**Requirements:** Retype the whole listing below, character for character.

**Raw data:**

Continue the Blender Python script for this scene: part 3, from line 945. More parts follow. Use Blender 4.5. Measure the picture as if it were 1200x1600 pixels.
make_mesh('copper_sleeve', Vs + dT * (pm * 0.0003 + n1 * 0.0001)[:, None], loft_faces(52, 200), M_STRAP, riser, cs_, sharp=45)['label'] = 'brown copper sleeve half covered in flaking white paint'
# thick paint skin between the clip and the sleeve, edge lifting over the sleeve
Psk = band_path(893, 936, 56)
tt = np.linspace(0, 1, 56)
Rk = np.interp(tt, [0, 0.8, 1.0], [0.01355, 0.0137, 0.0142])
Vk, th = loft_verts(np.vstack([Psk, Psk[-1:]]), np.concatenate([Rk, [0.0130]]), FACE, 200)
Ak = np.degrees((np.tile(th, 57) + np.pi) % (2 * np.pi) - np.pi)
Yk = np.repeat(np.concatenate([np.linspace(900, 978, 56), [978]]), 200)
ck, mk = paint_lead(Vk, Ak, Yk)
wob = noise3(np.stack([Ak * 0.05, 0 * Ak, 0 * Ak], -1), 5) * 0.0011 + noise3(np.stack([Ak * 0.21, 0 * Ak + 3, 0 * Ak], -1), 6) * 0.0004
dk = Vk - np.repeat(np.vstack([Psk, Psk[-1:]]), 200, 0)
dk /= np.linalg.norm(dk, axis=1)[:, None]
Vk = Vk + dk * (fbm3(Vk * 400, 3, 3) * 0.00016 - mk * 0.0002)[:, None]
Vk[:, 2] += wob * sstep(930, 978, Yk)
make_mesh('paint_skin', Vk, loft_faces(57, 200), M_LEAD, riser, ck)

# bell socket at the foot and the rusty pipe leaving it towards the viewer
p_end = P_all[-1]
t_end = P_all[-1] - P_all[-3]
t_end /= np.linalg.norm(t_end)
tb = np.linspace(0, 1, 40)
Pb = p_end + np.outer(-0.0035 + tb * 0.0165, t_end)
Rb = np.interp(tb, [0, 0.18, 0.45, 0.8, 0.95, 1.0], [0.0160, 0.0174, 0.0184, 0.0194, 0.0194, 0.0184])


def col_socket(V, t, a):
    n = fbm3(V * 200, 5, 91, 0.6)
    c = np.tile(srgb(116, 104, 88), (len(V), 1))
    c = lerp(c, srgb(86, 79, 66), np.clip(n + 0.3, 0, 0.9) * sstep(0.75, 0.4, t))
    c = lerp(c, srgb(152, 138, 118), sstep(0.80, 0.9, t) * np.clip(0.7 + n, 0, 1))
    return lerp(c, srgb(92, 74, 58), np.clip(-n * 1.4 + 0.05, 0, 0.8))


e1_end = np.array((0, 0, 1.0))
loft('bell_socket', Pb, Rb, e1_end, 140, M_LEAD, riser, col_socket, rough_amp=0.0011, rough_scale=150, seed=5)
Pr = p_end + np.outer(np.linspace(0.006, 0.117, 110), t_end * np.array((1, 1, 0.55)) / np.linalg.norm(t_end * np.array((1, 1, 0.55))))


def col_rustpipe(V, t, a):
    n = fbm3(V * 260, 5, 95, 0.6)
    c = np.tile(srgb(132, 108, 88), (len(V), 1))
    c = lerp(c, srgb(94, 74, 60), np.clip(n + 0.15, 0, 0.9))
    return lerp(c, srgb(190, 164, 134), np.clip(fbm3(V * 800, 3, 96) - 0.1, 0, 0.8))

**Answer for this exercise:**
Continue the Blender Python script for this scene: part 3, from line 945. More parts follow. Use Blender 4.5. Measure the picture as if it were 1200x1600 pixels.
make_mesh('copper_sleeve', Vs + dT * (pm * 0.0003 + n1 * 0.0001)[:, None], loft_faces(52, 200), M_STRAP, riser, cs_, sharp=45)['label'] = 'brown copper sleeve half covered in flaking white paint'
# thick paint skin between the clip and the sleeve, edge lifting over the sleeve
Psk = band_path(893, 936, 56)
tt = np.linspace(0, 1, 56)
Rk = np.interp(tt, [0, 0.8, 1.0], [0.01355, 0.0137, 0.0142])
Vk, th = loft_verts(np.vstack([Psk, Psk[-1:]]), np.concatenate([Rk, [0.0130]]), FACE, 200)
Ak = np.degrees((np.tile(th, 57) + np.pi) % (2 * np.pi) - np.pi)
Yk = np.repeat(np.concatenate([np.linspace(900, 978, 56), [978]]), 200)
ck, mk = paint_lead(Vk, Ak, Yk)
wob = noise3(np.stack([Ak * 0.05, 0 * Ak, 0 * Ak], -1), 5) * 0.0011 + noise3(np.stack([Ak * 0.21, 0 * Ak + 3, 0 * Ak], -1), 6) * 0.0004
dk = Vk - np.repeat(np.vstack([Psk, Psk[-1:]]), 200, 0)
dk /= np.linalg.norm(dk, axis=1)[:, None]
Vk = Vk + dk * (fbm3(Vk * 400, 3, 3) * 0.00016 - mk * 0.0002)[:, None]
Vk[:, 2] += wob * sstep(930, 978, Yk)
make_mesh('paint_skin', Vk, loft_faces(57, 200), M_LEAD, riser, ck)

# bell socket at the foot and the rusty pipe leaving it towards the viewer
p_end = P_all[-1]
t_end = P_all[-1] - P_all[-3]
t_end /= np.linalg.norm(t_end)
tb = np.linspace(0, 1, 40)
Pb = p_end + np.outer(-0.0035 + tb * 0.0165, t_end)
Rb = np.interp(tb, [0, 0.18, 0.45, 0.8, 0.95, 1.0], [0.0160, 0.0174, 0.0184, 0.0194, 0.0194, 0.0184])


def col_socket(V, t, a):
    n = fbm3(V * 200, 5, 91, 0.6)
    c = np.tile(srgb(116, 104, 88), (len(V), 1))
    c = lerp(c, srgb(86, 79, 66), np.clip(n + 0.3, 0, 0.9) * sstep(0.75, 0.4, t))
    c = lerp(c, srgb(152, 138, 118), sstep(0.80, 0.9, t) * np.clip(0.7 + n, 0, 1))
    return lerp(c, srgb(92, 74, 58), np.clip(-n * 1.4 + 0.05, 0, 0.8))


e1_end = np.array((0, 0, 1.0))
loft('bell_socket', Pb, Rb, e1_end, 140, M_LEAD, riser, col_socket, rough_amp=0.0011, rough_scale=150, seed=5)
Pr = p_end + np.outer(np.linspace(0.006, 0.117, 110), t_end * np.array((1, 1, 0.55)) / np.linalg.norm(t_end * np.array((1, 1, 0.55))))


def col_rustpipe(V, t, a):
    n = fbm3(V * 260, 5, 95, 0.6)
    c = np.tile(srgb(132, 108, 88), (len(V), 1))
    c = lerp(c, srgb(94, 74, 60), np.clip(n + 0.15, 0, 0.9))
    return lerp(c, srgb(190, 164, 134), np.clip(fbm3(V * 800, 3, 96) - 0.1, 0, 0.8))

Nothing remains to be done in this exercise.